So a whole lot of people have been on about this still from an OotP trailer (see pic and sentiments I agree with here:
http://mysduende.livejournal.com/121708.html).
SNAPE DOESN'T TOUCH PEOPLE.
I mean the still is hillarious and echoes, in a certain way, the one of the Snape/Harry interactions in the book, (which is to say "OMG, JKR is so fucking with fandom here") and probably had to be done this way to echo it, because JKR's mischief in those scenes in teh book were not in dialogue or even action, butin her descriptive non-action word choices.
So I get why this is there.
But...
SEVERUS SNAPE DOESN'T FUCKING TOUCH PEOPLE.
And certainly not his cretinous students, his so-called colleagues, or really anyone else (assuming there is anyone he has contact with that can't be placed into one of those two categories, since Death Eaters and Hogwarts staff are both his colleagues of a sort). Snape doesn't like poeple. Snape is _afraid_ of people, and Snape doesn't do what he doesn't have to do. We know about the duelling, we know about the occulemency -- Snape is more than capable of getting at people without resorting to petty, childish, meaningless acts of small physical violence. He's petty and childish in _other_ ways, bless his horoable but black little heart.
This problem, of course, goes back to the fourth movie when he whaps Ron and Harry on the head when they're not studying.
This shouldn't be rocket science, people. It's very clear in the books that Snape's physical menace comes from the fact he doesn't need to touch someone to make them cower into a wall. He's learned to terrorize people with spoken and unspoken possibility possibility
Note the matter of Snape's worst memory. Note where it cuts off -- there are a lot of theories about that scene, including that it's not Snape's worst memory, which is valid. Another is that we don't know what happens next. It might get worse and less the thing of just unpleasant teens. The third possibility, however, is that the worst memory is that segment of the event because that's when he was the most scared thinking of what else the Marauders might do to him -- even if they didn't do it (which they probably didn't, sorry fandom) -- and this is the moment wherein he learns the power of using other people's imaginations against them).

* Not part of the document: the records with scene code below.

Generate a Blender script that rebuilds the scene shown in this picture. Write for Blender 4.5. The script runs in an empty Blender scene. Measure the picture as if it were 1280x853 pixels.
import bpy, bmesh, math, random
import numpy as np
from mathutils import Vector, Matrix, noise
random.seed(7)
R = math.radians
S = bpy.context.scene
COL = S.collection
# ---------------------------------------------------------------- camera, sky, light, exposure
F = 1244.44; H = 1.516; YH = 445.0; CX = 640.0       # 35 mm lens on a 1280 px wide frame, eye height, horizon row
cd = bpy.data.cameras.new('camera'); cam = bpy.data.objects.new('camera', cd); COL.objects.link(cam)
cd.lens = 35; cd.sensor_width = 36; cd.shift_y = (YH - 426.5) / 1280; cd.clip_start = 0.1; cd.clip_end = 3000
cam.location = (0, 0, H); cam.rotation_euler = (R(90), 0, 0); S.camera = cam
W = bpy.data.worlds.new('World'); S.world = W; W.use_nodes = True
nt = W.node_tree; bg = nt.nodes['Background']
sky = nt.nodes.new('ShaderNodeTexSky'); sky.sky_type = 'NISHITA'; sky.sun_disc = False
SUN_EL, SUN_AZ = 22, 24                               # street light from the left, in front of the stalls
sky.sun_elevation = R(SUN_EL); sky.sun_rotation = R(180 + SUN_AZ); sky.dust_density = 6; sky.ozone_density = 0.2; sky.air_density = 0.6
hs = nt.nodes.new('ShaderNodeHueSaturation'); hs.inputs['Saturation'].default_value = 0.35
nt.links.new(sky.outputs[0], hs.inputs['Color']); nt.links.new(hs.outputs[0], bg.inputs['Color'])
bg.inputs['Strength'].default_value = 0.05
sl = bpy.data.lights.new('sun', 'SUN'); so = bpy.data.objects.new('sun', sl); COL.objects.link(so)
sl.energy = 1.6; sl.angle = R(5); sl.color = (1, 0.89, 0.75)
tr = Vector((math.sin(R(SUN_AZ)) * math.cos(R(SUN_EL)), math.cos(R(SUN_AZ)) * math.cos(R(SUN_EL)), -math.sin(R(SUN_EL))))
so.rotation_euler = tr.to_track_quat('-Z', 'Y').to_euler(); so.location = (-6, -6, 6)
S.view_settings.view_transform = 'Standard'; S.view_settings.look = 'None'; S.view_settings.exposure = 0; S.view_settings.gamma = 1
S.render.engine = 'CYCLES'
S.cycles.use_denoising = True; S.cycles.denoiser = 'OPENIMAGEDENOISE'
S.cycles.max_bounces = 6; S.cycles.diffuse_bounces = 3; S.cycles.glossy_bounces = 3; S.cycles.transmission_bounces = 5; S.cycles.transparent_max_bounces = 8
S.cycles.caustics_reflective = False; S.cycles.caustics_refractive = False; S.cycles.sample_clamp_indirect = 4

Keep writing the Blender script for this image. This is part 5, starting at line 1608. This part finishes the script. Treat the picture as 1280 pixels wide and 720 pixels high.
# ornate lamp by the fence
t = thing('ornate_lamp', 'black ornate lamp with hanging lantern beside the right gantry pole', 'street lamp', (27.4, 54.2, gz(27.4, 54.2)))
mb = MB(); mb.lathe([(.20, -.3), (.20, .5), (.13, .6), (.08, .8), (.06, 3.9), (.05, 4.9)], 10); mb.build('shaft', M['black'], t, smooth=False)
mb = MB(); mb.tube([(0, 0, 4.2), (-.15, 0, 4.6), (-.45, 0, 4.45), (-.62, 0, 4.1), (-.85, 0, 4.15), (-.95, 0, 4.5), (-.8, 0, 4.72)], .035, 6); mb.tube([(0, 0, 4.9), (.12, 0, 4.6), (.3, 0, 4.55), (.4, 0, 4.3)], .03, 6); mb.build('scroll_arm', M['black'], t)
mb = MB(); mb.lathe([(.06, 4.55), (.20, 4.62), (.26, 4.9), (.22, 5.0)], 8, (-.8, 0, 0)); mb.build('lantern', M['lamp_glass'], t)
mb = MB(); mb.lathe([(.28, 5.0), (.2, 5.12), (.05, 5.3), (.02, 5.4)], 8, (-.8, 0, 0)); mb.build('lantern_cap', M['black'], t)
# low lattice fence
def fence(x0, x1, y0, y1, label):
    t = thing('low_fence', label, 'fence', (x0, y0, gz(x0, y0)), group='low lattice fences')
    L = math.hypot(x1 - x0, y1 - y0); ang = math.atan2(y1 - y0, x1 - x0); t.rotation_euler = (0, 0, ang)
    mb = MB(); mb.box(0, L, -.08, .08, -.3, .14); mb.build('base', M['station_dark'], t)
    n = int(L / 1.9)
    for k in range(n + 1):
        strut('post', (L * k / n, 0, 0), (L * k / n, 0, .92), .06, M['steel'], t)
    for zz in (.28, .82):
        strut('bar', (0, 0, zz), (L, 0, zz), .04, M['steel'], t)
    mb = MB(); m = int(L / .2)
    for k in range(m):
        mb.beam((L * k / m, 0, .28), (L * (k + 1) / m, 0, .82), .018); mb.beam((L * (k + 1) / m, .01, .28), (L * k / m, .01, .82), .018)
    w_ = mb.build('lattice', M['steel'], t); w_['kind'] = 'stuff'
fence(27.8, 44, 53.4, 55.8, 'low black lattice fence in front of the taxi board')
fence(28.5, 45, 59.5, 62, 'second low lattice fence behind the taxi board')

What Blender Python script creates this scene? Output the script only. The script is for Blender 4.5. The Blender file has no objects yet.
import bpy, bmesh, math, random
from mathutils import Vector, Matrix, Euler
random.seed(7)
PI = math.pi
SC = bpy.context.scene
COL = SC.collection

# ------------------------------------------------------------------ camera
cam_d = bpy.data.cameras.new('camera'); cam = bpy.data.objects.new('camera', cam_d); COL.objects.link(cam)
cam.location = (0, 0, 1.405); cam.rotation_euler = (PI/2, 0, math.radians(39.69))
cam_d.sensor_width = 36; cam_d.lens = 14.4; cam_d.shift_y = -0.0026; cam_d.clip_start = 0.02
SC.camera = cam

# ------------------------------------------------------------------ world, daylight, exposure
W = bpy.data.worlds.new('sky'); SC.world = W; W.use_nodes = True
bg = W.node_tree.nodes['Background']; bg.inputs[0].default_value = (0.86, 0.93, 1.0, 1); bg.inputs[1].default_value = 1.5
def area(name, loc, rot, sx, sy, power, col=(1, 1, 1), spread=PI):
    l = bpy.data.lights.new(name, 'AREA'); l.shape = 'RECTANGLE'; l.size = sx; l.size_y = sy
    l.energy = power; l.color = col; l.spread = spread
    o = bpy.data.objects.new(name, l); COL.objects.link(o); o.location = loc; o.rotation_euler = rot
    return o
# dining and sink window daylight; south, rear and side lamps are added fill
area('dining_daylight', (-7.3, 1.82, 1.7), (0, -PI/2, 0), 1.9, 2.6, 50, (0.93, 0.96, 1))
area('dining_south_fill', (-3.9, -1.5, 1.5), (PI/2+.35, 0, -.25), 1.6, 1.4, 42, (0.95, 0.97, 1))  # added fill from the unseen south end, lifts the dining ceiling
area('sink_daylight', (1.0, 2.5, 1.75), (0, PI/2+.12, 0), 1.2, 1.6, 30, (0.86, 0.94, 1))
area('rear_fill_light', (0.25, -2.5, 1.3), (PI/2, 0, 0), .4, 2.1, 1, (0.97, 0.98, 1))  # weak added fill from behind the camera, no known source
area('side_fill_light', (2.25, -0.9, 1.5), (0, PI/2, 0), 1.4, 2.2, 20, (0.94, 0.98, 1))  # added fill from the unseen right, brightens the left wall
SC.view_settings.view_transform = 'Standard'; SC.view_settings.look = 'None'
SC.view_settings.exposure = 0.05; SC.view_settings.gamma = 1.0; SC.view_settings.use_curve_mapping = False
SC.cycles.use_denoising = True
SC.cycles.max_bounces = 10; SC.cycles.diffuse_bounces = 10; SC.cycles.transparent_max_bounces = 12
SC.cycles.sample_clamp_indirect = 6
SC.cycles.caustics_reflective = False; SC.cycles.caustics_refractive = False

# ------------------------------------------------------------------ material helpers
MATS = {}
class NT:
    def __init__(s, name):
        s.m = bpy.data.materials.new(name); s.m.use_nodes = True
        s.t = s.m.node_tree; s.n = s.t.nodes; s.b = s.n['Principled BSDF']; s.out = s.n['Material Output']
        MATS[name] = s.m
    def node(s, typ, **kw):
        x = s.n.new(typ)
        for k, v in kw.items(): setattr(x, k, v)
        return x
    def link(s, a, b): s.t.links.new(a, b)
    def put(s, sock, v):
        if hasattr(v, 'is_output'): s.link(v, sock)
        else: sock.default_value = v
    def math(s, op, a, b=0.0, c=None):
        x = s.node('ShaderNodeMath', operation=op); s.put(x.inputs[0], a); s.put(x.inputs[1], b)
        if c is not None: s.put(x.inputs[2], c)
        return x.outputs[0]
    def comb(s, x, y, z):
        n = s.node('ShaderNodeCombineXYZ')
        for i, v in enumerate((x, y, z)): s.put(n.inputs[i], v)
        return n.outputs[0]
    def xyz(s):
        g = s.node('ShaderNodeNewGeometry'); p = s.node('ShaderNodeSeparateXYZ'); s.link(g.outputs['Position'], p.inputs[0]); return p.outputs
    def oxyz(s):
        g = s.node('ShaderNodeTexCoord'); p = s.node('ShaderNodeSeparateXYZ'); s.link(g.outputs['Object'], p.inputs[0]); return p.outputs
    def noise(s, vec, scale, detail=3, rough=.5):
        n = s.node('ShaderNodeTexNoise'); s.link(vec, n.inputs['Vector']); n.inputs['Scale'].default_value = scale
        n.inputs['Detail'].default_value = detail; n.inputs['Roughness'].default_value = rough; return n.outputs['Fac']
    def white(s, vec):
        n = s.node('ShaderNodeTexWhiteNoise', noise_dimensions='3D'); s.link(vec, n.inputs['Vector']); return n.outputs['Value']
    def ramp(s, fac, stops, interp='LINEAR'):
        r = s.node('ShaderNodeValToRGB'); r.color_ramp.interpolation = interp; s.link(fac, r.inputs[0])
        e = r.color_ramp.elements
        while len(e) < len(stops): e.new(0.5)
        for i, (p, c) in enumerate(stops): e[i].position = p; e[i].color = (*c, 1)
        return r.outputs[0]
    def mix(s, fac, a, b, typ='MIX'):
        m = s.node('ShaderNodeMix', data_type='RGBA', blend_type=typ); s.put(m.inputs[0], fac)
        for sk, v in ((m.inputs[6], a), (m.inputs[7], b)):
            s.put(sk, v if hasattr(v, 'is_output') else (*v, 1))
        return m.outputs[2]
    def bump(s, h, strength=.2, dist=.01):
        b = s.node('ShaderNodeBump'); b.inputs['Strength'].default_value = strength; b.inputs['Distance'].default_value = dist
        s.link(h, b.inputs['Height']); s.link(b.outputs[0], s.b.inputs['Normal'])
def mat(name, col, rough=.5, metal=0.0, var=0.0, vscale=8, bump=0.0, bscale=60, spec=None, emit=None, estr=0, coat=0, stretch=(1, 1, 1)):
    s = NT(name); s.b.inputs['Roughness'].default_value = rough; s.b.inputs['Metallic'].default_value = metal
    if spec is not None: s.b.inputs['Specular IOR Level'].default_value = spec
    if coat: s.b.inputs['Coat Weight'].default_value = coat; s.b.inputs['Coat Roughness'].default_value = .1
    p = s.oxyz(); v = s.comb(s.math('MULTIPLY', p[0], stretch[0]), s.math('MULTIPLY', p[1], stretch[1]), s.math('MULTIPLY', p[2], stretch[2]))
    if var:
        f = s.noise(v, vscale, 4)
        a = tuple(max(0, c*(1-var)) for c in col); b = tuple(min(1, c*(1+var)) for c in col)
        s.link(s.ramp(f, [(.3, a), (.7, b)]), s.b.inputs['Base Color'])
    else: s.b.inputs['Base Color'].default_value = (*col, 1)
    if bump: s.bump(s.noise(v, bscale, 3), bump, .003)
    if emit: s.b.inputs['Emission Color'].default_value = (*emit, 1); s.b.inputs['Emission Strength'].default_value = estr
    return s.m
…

All of this is (or was, until they threw it out the window with the scriptings) subsequently echoed in the original costume choices that were made for Snape -- not just so covering and with harder lines than most other wizarding clothes we see (not counting the fiasco of the Armani suit on Draco which is a PROBLEM for me), but evocative of religious garb, of a puritanical world view, of a man removing himself from the world -- for his own sake or everyone else's is largely unclear.
Of course, we never see Snape's Mark in GoF (I still think because they couldn't get the sleaves to roll up on the costume, for real), so in the realm of movies we get that Snape's a nasty person, but we don't get any sense of _reasons_, as either villain or hero, for his having such a wall betwen himself and other people -- "he's morally ambiguous and unpleasant!" as opposed to "Does/how how the Mark communicate back to its master?" or, for that matter, any sense of Snape's burden which is surely one regardless of whose side he's on and which we get repeatedly in the GoF book, most especially in the PIVOTAL fucking Dumbledore scene at the end that was cut for film. It was the entire set up for the rest of the movies.
Yes, I'm a Snape fan. Yes, these books have become about his plot arc for me (and finally, apparently for most other peopel too), but seriously, the stuff they've done to this character in the movies, especially with the cut Dumbledore scene in GoF -- it's just structurally stupid.